Jak poinformowano w materiale telewizyjnym, prezydenckie spółki w rajach podatkowych powstawały latem 2014 roku, w momencie kiedy w Donbasie trwały ostre walki zakończone porażką ukraińskiej armii w tak zwanym kotle Iłłowajskim.

Australia: 800 osób objętych śledztwem

Australijski urząd podatkowy ATO poinformował o prowadzeniu śledztw w sprawie ponad 800 bogatych Australijczyków w związku z dokumentami, które wyciekły z panamskiej kancelarii prawnej Mosack Fonseca.

ATO podkreśla, że Australia ma porozumienia z ok. 100 krajami w sprawie wymiany danych w walce z przestępstwami podatkowymi.

Ramon Fonseca, współzałożyciel kancelarii, potwierdził w panamskiej telewizji, że dokumenty, które wyciekły, są autentyczne i że zostały wykradzione przez hakerów.

"Nigdy nie postawiono nam zarzutów"

Mossack Fonseca to międzynarodowa firma prawnicza z siedzibą w Panamie i oddziałami na całym świecie. Zajmuje się pośrednictwem w tworzeniu i zarządzaniu firmami ulokowanymi w rajach podatkowych. Działa między innymi na Cyprze czy w Szwajcarii, w sumie mając w portfelu 300 tysięcy firm. Jest czwartą największą firmą oferującą takie usługi. W jednym z dokumentów, partner firmy wprost przyznaje: "95 procent naszych działań służy unikaniu podatków".

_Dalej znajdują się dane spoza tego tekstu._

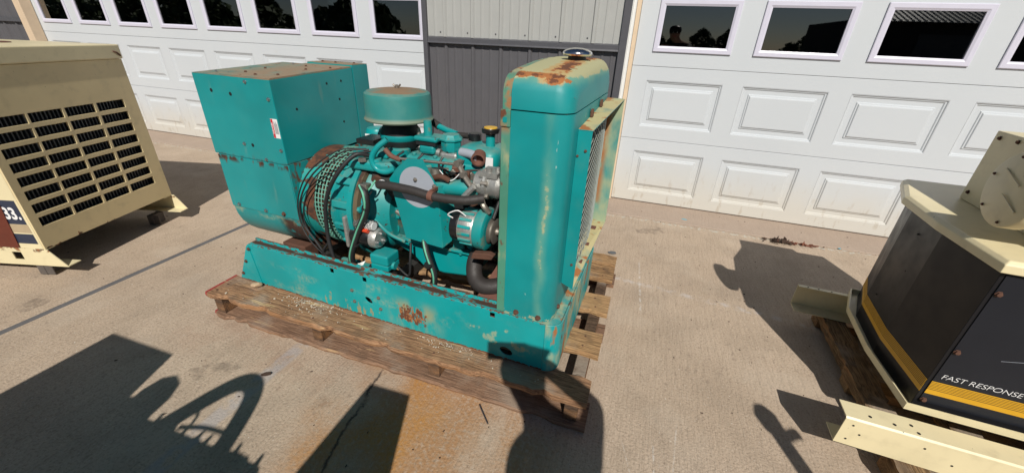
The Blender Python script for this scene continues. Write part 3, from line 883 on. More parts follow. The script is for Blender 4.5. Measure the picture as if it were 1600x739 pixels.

W oficjalnym oświadczeniu kancelaria Mossack Fonseca pisze, że firma działa zgodnie zarówno z duchem, jak i literą prawa. "To dlatego jeszcze nigdy nie postawiono nam zarzutów w ciągu blisko 40-letniej historii firmy" - czytamy w komunikacie przekazanym mediom zrzeszonym w Międzynarodowym Konsorcjum Dziennikarzy Śledczych.